静止没什么问题，是测变化幅度不准，我把tag水平旋转一定角度，他测得的角度变化幅度(Ry变化度数)不对

kidswong999

kidswong999

kidswong999

kidswong999

我测试数据是正常的。
请提供你的图片。

# AprilTags Example
#
# This example shows the power of the OpenMV Cam to detect April Tags
# on the OpenMV Cam M7. The M4 versions cannot detect April Tags.

import sensor, image, time, math

sensor.reset()
sensor.set_pixformat(sensor.GRAYSCALE)
sensor.set_framesize(sensor.QQVGA) # we run out of memory if the resolution is much bigger...
sensor.skip_frames(time = 2000)
sensor.set_auto_gain(False)  # must turn this off to prevent image washout...
sensor.set_auto_whitebal(False)  # must turn this off to prevent image washout...
clock = time.clock()

# Note!
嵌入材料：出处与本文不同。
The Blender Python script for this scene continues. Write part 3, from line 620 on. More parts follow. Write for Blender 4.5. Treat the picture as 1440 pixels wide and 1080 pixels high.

Unlike find_qrcodes the find_apriltags method does not need lens correction on the image to work.

# What's the difference between tag families? Well, for example, the TAG16H5 family is effectively
# a 4x4 square tag. So, this means it can be seen at a longer distance than a TAG36H11 tag which
# is a 6x6 square tag. However, the lower H value (H5 versus H11) means that the false positve
# rate for the 4x4 tag is much, much, much, higher than the 6x6 tag. So, unless you have a
# reason to use the other tags families just use TAG36H11 which is the default family.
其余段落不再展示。